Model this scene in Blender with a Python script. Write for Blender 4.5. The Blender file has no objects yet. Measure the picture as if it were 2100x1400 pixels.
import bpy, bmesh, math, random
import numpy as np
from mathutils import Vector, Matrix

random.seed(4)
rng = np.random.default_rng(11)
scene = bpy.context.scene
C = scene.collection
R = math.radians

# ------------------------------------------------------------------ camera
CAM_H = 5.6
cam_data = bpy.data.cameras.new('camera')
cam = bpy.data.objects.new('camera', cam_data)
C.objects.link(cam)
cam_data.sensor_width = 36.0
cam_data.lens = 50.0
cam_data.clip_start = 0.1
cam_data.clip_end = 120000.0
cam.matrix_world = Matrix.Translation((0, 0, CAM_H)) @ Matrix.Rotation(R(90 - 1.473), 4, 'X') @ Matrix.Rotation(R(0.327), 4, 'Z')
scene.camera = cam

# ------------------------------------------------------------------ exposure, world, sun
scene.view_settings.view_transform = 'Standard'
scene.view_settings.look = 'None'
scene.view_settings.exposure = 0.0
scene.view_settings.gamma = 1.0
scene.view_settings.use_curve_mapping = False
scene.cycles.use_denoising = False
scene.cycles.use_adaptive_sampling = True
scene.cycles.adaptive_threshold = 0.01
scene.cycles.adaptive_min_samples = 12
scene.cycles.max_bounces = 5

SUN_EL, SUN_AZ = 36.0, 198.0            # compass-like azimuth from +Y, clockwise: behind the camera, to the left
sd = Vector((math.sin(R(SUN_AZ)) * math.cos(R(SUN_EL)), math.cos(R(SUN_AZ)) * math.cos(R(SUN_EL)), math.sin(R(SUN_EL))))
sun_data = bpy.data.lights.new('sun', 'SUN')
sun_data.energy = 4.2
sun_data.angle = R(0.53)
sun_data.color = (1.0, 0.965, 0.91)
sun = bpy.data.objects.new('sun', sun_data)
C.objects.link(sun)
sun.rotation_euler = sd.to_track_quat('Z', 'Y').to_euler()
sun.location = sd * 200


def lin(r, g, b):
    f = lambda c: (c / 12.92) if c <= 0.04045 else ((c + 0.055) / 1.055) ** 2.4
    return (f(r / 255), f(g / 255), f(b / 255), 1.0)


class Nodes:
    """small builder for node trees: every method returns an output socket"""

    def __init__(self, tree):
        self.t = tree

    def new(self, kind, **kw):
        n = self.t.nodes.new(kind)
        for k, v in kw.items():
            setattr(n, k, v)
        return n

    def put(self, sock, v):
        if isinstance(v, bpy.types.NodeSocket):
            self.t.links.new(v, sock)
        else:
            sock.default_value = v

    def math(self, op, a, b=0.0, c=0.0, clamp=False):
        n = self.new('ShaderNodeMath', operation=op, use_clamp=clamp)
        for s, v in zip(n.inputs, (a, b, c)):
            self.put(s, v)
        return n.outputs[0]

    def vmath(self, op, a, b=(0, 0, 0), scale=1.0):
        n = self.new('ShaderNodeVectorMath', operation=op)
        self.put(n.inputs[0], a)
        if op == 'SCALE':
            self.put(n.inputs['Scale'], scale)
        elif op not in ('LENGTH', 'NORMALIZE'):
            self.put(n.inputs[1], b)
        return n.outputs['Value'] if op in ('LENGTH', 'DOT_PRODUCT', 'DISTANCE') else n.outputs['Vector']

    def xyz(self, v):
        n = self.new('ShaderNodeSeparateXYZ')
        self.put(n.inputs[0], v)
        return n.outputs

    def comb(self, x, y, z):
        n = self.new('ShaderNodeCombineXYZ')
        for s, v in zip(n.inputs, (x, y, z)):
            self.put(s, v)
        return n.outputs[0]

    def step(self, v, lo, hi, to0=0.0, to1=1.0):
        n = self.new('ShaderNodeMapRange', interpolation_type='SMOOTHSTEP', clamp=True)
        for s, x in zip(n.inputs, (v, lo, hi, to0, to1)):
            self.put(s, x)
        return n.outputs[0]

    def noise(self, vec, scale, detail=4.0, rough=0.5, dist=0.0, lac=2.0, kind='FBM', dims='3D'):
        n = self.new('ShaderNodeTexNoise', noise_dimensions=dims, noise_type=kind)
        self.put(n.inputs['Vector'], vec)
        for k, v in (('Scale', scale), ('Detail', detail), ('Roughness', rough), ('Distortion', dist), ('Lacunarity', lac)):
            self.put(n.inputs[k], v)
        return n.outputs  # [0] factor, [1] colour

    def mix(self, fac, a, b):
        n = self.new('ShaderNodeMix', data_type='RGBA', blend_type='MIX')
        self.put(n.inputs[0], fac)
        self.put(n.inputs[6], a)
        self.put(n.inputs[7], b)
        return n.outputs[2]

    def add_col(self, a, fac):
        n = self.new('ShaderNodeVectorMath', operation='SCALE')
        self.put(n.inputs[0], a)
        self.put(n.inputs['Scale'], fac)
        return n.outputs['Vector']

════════

PROBLEM STATEMENT: Pick each line holding the word "objects" out of the listing.

SOLUTION TO THIS TASK:
Model this scene in Blender with a Python script. Write for Blender 4.5. The Blender file has no objects yet. Measure the picture as if it were 2100x1400 pixels.
cam = bpy.data.objects.new('camera', cam_data)
C.objects.link(cam)
sun = bpy.data.objects.new('sun', sun_data)
C.objects.link(sun)